According to the opinion of the writer, the greatest German band of all time, DAF (which stands for Deutsch Amerikanische Freundschaft, or German-American Friendship), are universally considered the inventors of the Electronic Body Music genre, a kind of hard dance music where the rhythm was marked more by the synth textures than by the beats.

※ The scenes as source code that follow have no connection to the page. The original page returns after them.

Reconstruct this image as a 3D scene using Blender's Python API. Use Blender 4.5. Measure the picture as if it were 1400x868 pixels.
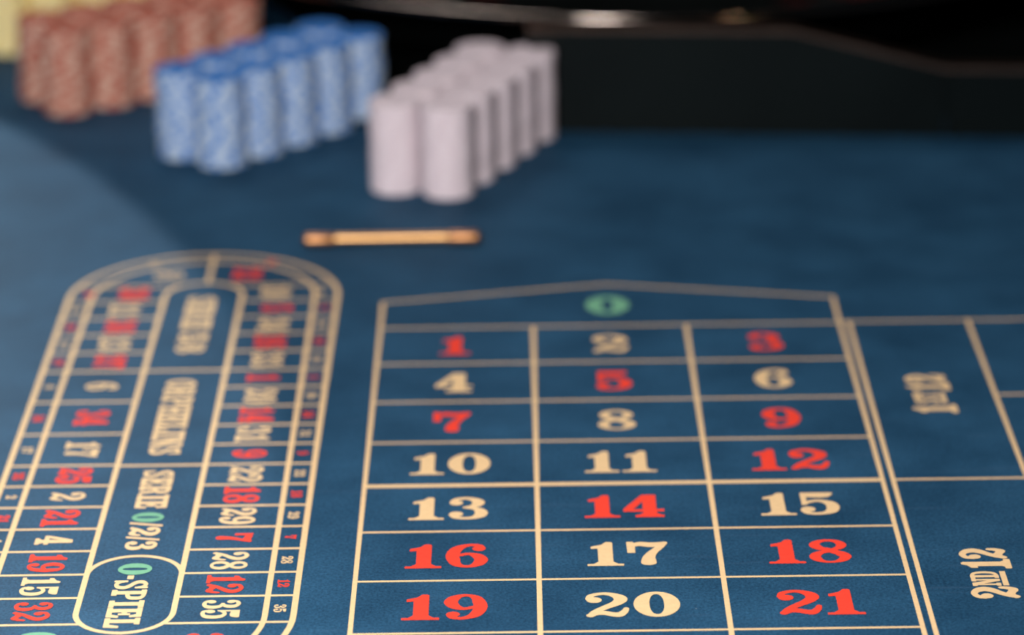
import bpy, bmesh, math, random
import numpy as np
from mathutils import Vector, Matrix
from mathutils.geometry import tessellate_polygon

for o in list(bpy.data.objects):
    bpy.data.objects.remove(o, do_unlink=True)
random.seed(7)
scn = bpy.context.scene
C = scn.collection
MM = 0.001
PI = math.pi

# ------------------------------------------------------------------ camera
cam_d = bpy.data.cameras.new('camera')
cam = bpy.data.objects.new('camera', cam_d)
C.objects.link(cam)
scn.camera = cam
PITCH, ROLL, YAW = 0.34085374, -0.01439310, -0.00260830
fw = Vector((math.sin(YAW) * math.cos(PITCH), math.cos(YAW) * math.cos(PITCH), -math.sin(PITCH)))
rt0 = Vector((math.cos(YAW), -math.sin(YAW), 0))
up0 = rt0.cross(fw)
rt = rt0 * math.cos(ROLL) + up0 * math.sin(ROLL)
up = rt.cross(fw)
M = Matrix((rt, up, -fw)).transposed().to_4x4()
M.translation = Vector((91.795, -2125.78, 760.55)) * MM
cam.matrix_world = M
cam_d.sensor_fit = 'HORIZONTAL'
cam_d.sensor_width = 36.0
cam_d.lens = 4717.0 / 1400.0 * 36.0
cam_d.clip_start = 0.05
cam_d.clip_end = 60
cam_d.dof.use_dof = True
cam_d.dof.focus_distance = 1.86
cam_d.dof.aperture_fstop = 3.8
cam_d.dof.aperture_blades = 0

# ------------------------------------------------------------------ world, lights, exposure
w = bpy.data.worlds.new('world')
scn.world = w
w.use_nodes = True
w.node_tree.nodes['Background'].inputs[0].default_value = (0.55, 0.6, 0.7, 1)
w.node_tree.nodes['Background'].inputs[1].default_value = 0.03
scn.view_settings.view_transform = 'Standard'
scn.view_settings.look = 'None'
scn.view_settings.gamma = 1.0
scn.view_settings.use_curve_mapping = False
scn.view_settings.exposure = 0.0


def area(name, loc, target, size, power, color, size_y=None, spread=None):
    d = bpy.data.lights.new(name, 'AREA')
    d.energy = power
    d.color = color
    d.shape = 'RECTANGLE'
    d.size = size
    d.size_y = size_y or size
    if spread:
        d.spread = spread
    o = bpy.data.objects.new(name, d)
    C.objects.link(o)
    o.location = loc
    o.rotation_euler = (Vector(target) - Vector(loc)).to_track_quat('-Z', 'Y').to_euler()
    return o


def spot(name, loc, target, angle, blend, power, color, radius):
    d = bpy.data.lights.new(name, 'SPOT')
    d.energy = power
    d.color = color
    d.spot_size = angle
    d.spot_blend = blend
    d.shadow_soft_size = radius
    o = bpy.data.objects.new(name, d)
    C.objects.link(o)
    o.location = loc
    o.rotation_euler = (Vector(target) - Vector(loc)).to_track_quat('-Z', 'Y').to_euler()
    return o


# added front fill and near panel; then warm lamp, far window, side spot
area('front_fill', (-0.15, -2.3, 2.0), (0.0, 0.2, 0.0), 0.4, 8, (1.0, 0.95, 0.94), 0.4)  # added fill from above the camera, evens out chips and print
area('near_panel', (-0.19, -1.15, 0.78), (-0.10, -0.3, 0.0), 0.26, 25.5, (1.0, 0.98, 0.96), 0.26)  # added small panel low over the table, brightens near felt and rim glint
area('warm_lamp', (1.2, -2.1, 1.6), (0.1, 0.3, 0.0), 0.12, 5, (1.0, 0.72, 0.46))
area('far_window', (-0.4, 1.3, 1.7), (-0.1, 0.3, 0.0), 0.6, 10, (1.0, 0.97, 0.95), 0.6)
spot('side_spot', (-1.2, 2.0, 1.1), (-0.56, 0.22, 0.0), math.radians(18.9), 0.07, 200, (0.90, 0.98, 1.0), 0.010)


# ------------------------------------------------------------------ materials
def srgb(r, g, b):
    f = lambda c: (c / 255 / 12.92) if c / 255 <= 0.04045 else ((c / 255 + 0.055) / 1.055) ** 2.4
    return (f(r), f(g), f(b), 1.0)


def mat(name, col, rough=0.5, metal=0.0, var=0.12, scale=40.0, bump=0.0, sheen=0.0, sheen_tint=(1, 1, 1, 1), sheen_rough=0.5, spec=0.5, coat=0.0, bump_scale=None):
    m = bpy.data.materials.new(name)
    m.use_nodes = True
    nt = m.node_tree
    b = nt.nodes['Principled BSDF']
    tc = nt.nodes.new('ShaderNodeTexCoord')
    n = nt.nodes.new('ShaderNodeTexNoise')
    n.inputs['Scale'].default_value = scale
    n.inputs['Detail'].default_value = 4
    nt.links.new(tc.outputs['Object'], n.inputs['Vector'])
    r = nt.nodes.new('ShaderNodeValToRGB')
    r.color_ramp.elements[0].position = 0.3
    r.color_ramp.elements[1].position = 0.7
    r.color_ramp.elements[0].color = tuple(c * (1 - var) for c in col[:3]) + (1,)
    r.color_ramp.elements[1].color = tuple(min(1, c * (1 + var)) for c in col[:3]) + (1,)
    nt.links.new(n.outputs['Fac'], r.inputs['Fac'])
    nt.links.new(r.outputs['Color'], b.inputs['Base Color'])
    b.inputs['Roughness'].default_value = rough
    b.inputs['Metallic'].default_value = metal
    b.inputs['Specular IOR Level'].default_value = spec
    b.inputs['Coat Weight'].default_value = coat
    if sheen:
        b.inputs['Sheen Weight'].default_value = sheen
        b.inputs['Sheen Roughness'].default_value = sheen_rough
        b.inputs['Sheen Tint'].default_value = sheen_tint
    if bump:
        n2 = nt.nodes.new('ShaderNodeTexNoise')
        n2.inputs['Scale'].default_value = bump_scale or scale * 4
        n2.inputs['Detail'].default_value = 3
        nt.links.new(tc.outputs['Object'], n2.inputs['Vector'])
        bp = nt.nodes.new('ShaderNodeBump')
        bp.inputs['Strength'].default_value = bump
        bp.inputs['Distance'].default_value = 0.0006
        nt.links.new(n2.outputs['Fac'], bp.inputs['Height'])
        nt.links.new(bp.outputs['Normal'], b.inputs['Normal'])
    return m


def felt_material():
    m = bpy.data.materials.new('blue_felt')
    m.use_nodes = True
    nt = m.node_tree
    L = nt.links.new
    b = nt.nodes['Principled BSDF']
    tc = nt.nodes.new('ShaderNodeTexCoord')

    def noise(scale, detail=4, rough=0.6, vec=None, dist=0.0):
        n = nt.nodes.new('ShaderNodeTexNoise')
        n.inputs['Scale'].default_value = scale
        n.inputs['Detail'].default_value = detail
        n.inputs['Roughness'].default_value = rough
        n.inputs['Distortion'].default_value = dist
        L(vec or tc.outputs['Object'], n.inputs['Vector'])
        return n

    def ramp(src, p0, c0, p1, c1):
        r = nt.nodes.new('ShaderNodeValToRGB')
        r.color_ramp.elements[0].position = p0
        r.color_ramp.elements[1].position = p1
        r.color_ramp.elements[0].color = c0
        r.color_ramp.elements[1].color = c1
        L(src, r.inputs['Fac'])
        return r

    def mixc(kind, fac, a, c):
        x = nt.nodes.new('ShaderNodeMix')
        x.data_type = 'RGBA'
        x.blend_type = kind
        if isinstance(fac, float):
            x.inputs[0].default_value = fac
        else:
            L(fac, x.inputs[0])
        for sock, v in ((x.inputs[6], a), (x.inputs[7], c)):
            if isinstance(v, tuple):
                sock.default_value = v
            else:
                L(v, sock)
        return x.outputs[2]

    blot = ramp(noise(14, 5).outputs['Fac'], 0.3, (0.0095, 0.042, 0.087, 1), 0.72, (0.0205, 0.076, 0.147, 1))
    fibre = ramp(noise(560, 4, 0.8).outputs['Fac'], 0.34, (0.45, 0.48, 0.52, 1), 0.68, (1.6, 1.55, 1.5, 1))
    col = mixc('MULTIPLY', 0.9, blot.outputs['Color'], fibre.outputs['Color'])
    # brushed nap: long faint streaks worn into the cloth
    mp = nt.nodes.new('ShaderNodeMapping')
    mp.inputs['Rotation'].default_value = (0, 0, math.radians(38))
    mp.inputs['Scale'].default_value = (1.0, 14.0, 1.0)
    L(tc.outputs['Object'], mp.inputs['Vector'])
    st = ramp(noise(9, 6, 0.7, mp.outputs['Vector'], 0.4).outputs['Fac'], 0.58, (0, 0, 0, 1), 0.82, (1, 1, 1, 1))
    stm = nt.nodes.new('ShaderNodeMath')
    stm.operation = 'MULTIPLY'
    stm.inputs[1].default_value = 0.42
    L(st.outputs['Color'], stm.inputs[0])
    col = mixc('MIX', stm.outputs[0], col, (0.055, 0.11, 0.19, 1))
    # pale lint specks
    v = nt.nodes.new('ShaderNodeTexVoronoi')
    v.inputs['Scale'].default_value = 60
    L(tc.outputs['Object'], v.inputs['Vector'])
    sp = ramp(v.outputs['Distance'], 0.018, (0.5, 0.5, 0.5, 1), 0.035, (0, 0, 0, 1))
    spm = nt.nodes.new('ShaderNodeMath')
    spm.operation = 'MULTIPLY'
    L(sp.outputs['Color'], spm.inputs[0])
    gate = ramp(noise(23, 2).outputs['Fac'], 0.6, (0, 0, 0, 1), 0.62, (1, 1, 1, 1))
    L(gate.outputs['Color'], spm.inputs[1])
    col = mixc('MIX', spm.outputs[0], col, (0.3, 0.36, 0.42, 1))
    L(col, b.inputs['Base Color'])
    b.inputs['Roughness'].default_value = 0.6
    b.inputs['Specular IOR Level'].default_value = 0.07
    b.inputs['Specular Tint'].default_value = (0.6, 0.85, 1.0, 1)
    b.inputs['Sheen Weight'].default_value = 0.0
    b.inputs['Sheen Roughness'].default_value = 0.45
    b.inputs['Sheen Tint'].default_value = (0.8, 0.93, 1.0, 1)
    bp = nt.nodes.new('ShaderNodeBump')
    bp.inputs['Strength'].default_value = 0.35
    bp.inputs['Distance'].default_value = 0.0005
    L(noise(700, 3).outputs['Fac'], bp.inputs['Height'])
    L(bp.outputs['Normal'], b.inputs['Normal'])
    return m


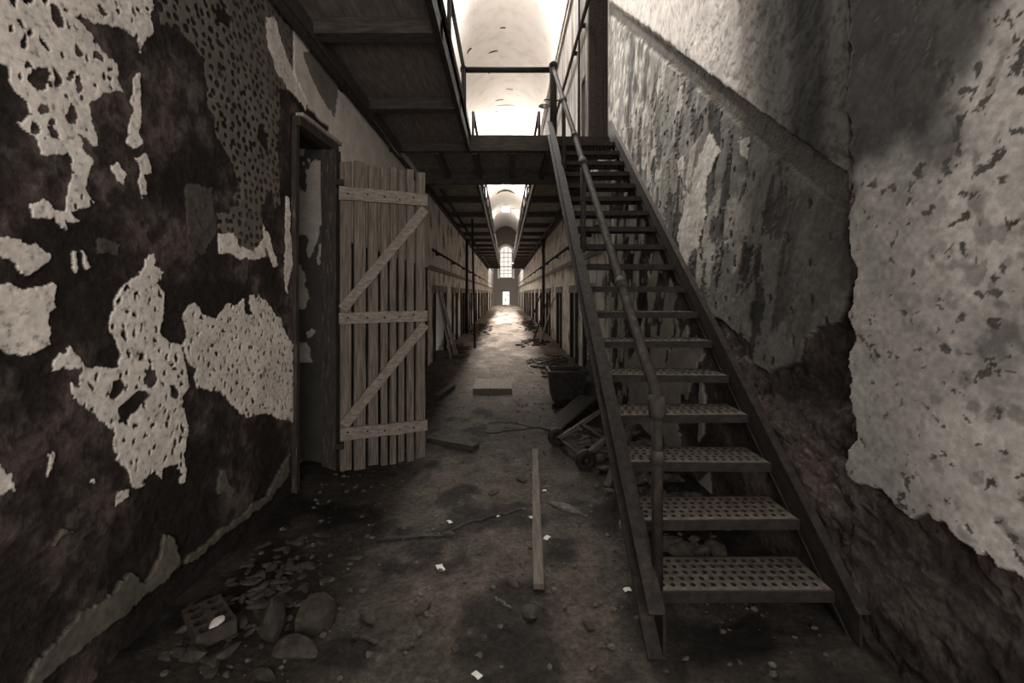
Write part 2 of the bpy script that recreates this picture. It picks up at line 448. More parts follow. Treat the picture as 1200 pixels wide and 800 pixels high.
def left_func(Y, Z):
    wu = 0.034 * (fbm(Y * 7, Z * 7, 99, 2) - .5) + 0.040 * (fbm(Y * 17, Z * 17, 101, 4) - .5) + 0.014 * (fbm(Y * 50, Z * 50, 102, 2) - .5)
    wv = 0.034 * (fbm(Y * 7, Z * 7, 109, 2) - .5) + 0.040 * (fbm(Y * 17, Z * 17, 111, 4) - .5) + 0.014 * (fbm(Y * 50, Z * 50, 112, 2) - .5)
    U, W = Y + wu, Z + wv
    light = np.zeros(Y.shape, bool)
    for p in LIGHT: light |= inpoly(U, W, p)
    light &= ~ell(U, W, AH + GH) & ~inpoly(U, W, GP)
    inF = inpoly(U, W, LIGHT[6]) | inpoly(U, W, LIGHT[7])
    light &= ~(inF & (holes(U, W, .055, .07, 5, .45) < .17))
    inA = inpoly(U, W, A)
    light &= ~(inA & (holes(U, W, .07, .08, 6, .48) < .12))
    low = np.zeros(Y.shape, bool)
    for p in LOW: low |= inpoly(U, W, p)
    grey = inpoly(U, W, GREY) & ~(holes(Y + .4 * wu, Z + .4 * wv, .062, .052, 15, .28) < .31) & (fbm(Y * 4, Z * 4, 131, 3) > .30)
    beyond = (Y > 3.30)                                   # plaster round and past the doorway
    broken = inpoly(U, W, [lw(340, 96), lw(352, 110), lw(362, 128), lw(384, 150), lw(386, 190), lw(330, 170), lw(328, 100)])
    bl = beyond & ~broken & (Z > 2.0)
    stain = beyond & inpoly(U, W, [lw(352, 60), lw(372, 62), lw(396, 100), lw(392, 140), lw(372, 110)])
    g2 = np.zeros(Y.shape, bool)
    for p in GREY2: g2 |= inpoly(U, W, p)
    m1 = fbm(Y * 3, Z * 3, 141, 4); m2 = fbm(Y * 16, Z * 16, 151, 4)
    base = (0.024 + 0.052 * sstep(.38, .68, m1) * (0.3 + 1.4 * sstep(.3, .7, m2))) * (.6 + .8 * fbm(Y * 45, Z * 45, 191, 3))
    T = np.stack([base * 1.05, base * .82, base * .76], -1)
    H = 0.024 * (m1 - .5) + 0.014 * (m2 - .5)
    def put(mask, rgb, h):
        for c in range(3): T[..., c] = np.where(mask, rgb[c], T[..., c])
        nonlocal H
        H = np.where(mask, h, H)
    gv = 0.75 + .5 * fbm(Y * 7, Z * 7, 161, 4)
    put(g2, [.095 * gv, .083 * gv, .074 * gv], H + .004)
    put(grey, [.165 * gv, .145 * gv, .126 * gv], .004 + .010 * (m2 - .5) + .010 * (m1 - .5))
    gl = gv * (.55 + .9 * fbm(Y * 40, Z * 40, 183, 4))
    put(low, [.13 * gl, .117 * gl, .098 * gl], .012 + .006 * m2)
    put(bl, [.74 * gv, .69 * gv, .63 * gv], .010 + .006 * m2)
    put(bl & stain, [.22 * gv, .195 * gv, .172 * gv], .006 + .006 * m2)
    lv = 0.78 + .42 * fbm(Y * 9, Z * 9, 171, 4)
    hf = fbm(Y * 60, Z * 60, 181, 3)
    lv = lv * (.72 + .5 * hf) * np.where(hf < .27, .65, 1.0)
    put(light, [.84 * lv, .775 * lv, .71 * lv], .006 + .014 * (m1 - .5) + .005 * (m2 - .5) + .0012 * (hf - .5))
    # sand-coloured foot of the wall
    return H, T, light | low | grey | bl
ysl = np.concatenate([np.linspace(-1.8, 1.15, 60), np.exp(np.linspace(math.log(1.16), math.log(3.33), 520))])
zsl = np.linspace(-0.12, 3.66, 760)
wall_left = relief_wall('wall_left', ysl, zsl, 1, left_func, XL)
DZ = 2.72                                                   # doorway head, near left doorway spans Y 3.33..3.95
relief_wall('wall_head', np.linspace(3.33, 3.95, 70), np.linspace(DZ, 3.66, 120), 1, left_func, XL, wall_left)
relief_wall('wall_beyond_doorway', np.exp(np.linspace(math.log(3.95), math.log(9.0), 150)), np.linspace(-.12, 3.66, 230), 1, left_func, XL, wall_left)

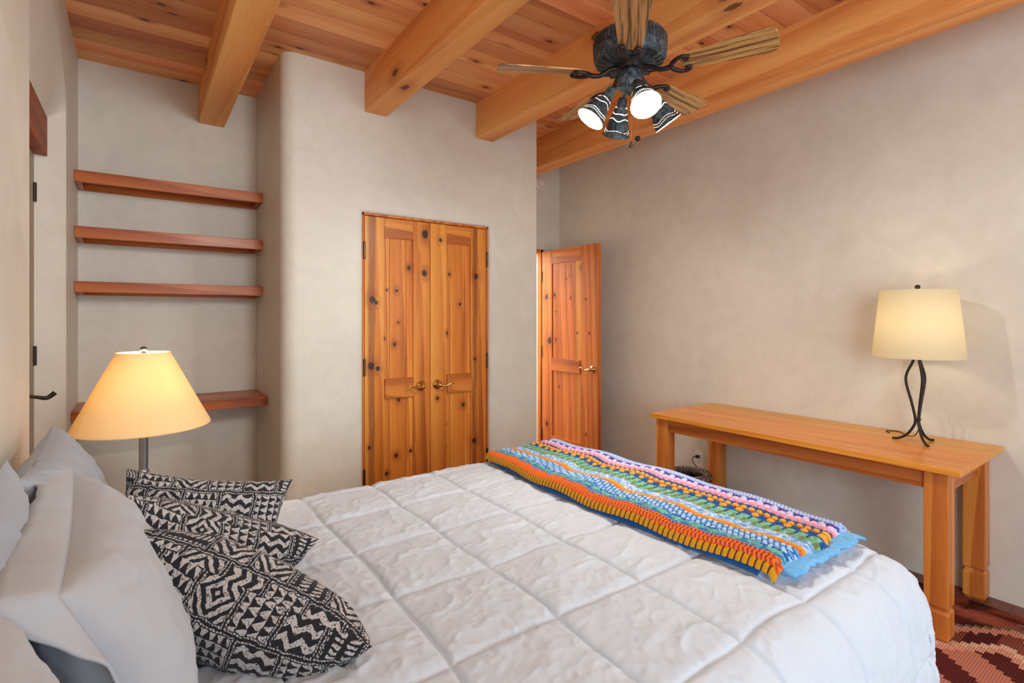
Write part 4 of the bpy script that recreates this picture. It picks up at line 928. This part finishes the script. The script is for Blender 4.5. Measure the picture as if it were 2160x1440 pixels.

Like the American band Suicide, the music of DAF was minimalistic and constructed exclusively on two elements: the martial rhythm and the dark and driving synthetic progressions of drummer and composer Robert Görl, and the deep and flamboyant voice of the singer of Spanish origin, Gabi Delgado Lopez. The declared aim of the two was to create music in opposition to Anglo-American tunes and those popular in the leftist alternative social centers that monopolized music with their "single thought". In reaction to all this, the Düsseldorf duo recorded a track that would mark, for better or worse, their entire career: the alternative club hit "Der Mussolini". With its unforgettable distorted synth loop and a provocative lyric (dance Mussolini... dance Adolf Hitler... dance communism... dance Jesus Christ) that sparked a storm of controversy (and fruitful sales), the track is not a neo-fascist anthem but simply a provocation to conformism and the "always-right left", a little like the swastikas of the Sex Pistols a few years earlier, except that unlike the British group, the unjust label of neo-Nazi would remain stuck to the Germans; this is the main reason why, despite their undeniable musical merits, very few people know about DAF, overlooked for imagined “political” reasons.
But "Alles ist gut" is not just "Der Mussolini" but an album of ten wonderful tracks: the erotic "Rote Lippen" and "Mein Herz macht Bum" with Delgado's voice reminiscent of the lust of Alan Vega's "Girl" with moans and sighs, the mental alienation of "Ich und die Wirklichkeit" and "Verlier nicht den Kopf", the romance of "Als war’s das letzte Mal", the martial (in every sense) "Alle gegen Alle", the dark "Sato-Sato", and the title track that closes the album with black sarcasm: over an oppressive synthesizer background, in a way that suggests exactly the opposite of the words, "Everything is good" sings Delgado. A must for lovers of music without prejudice.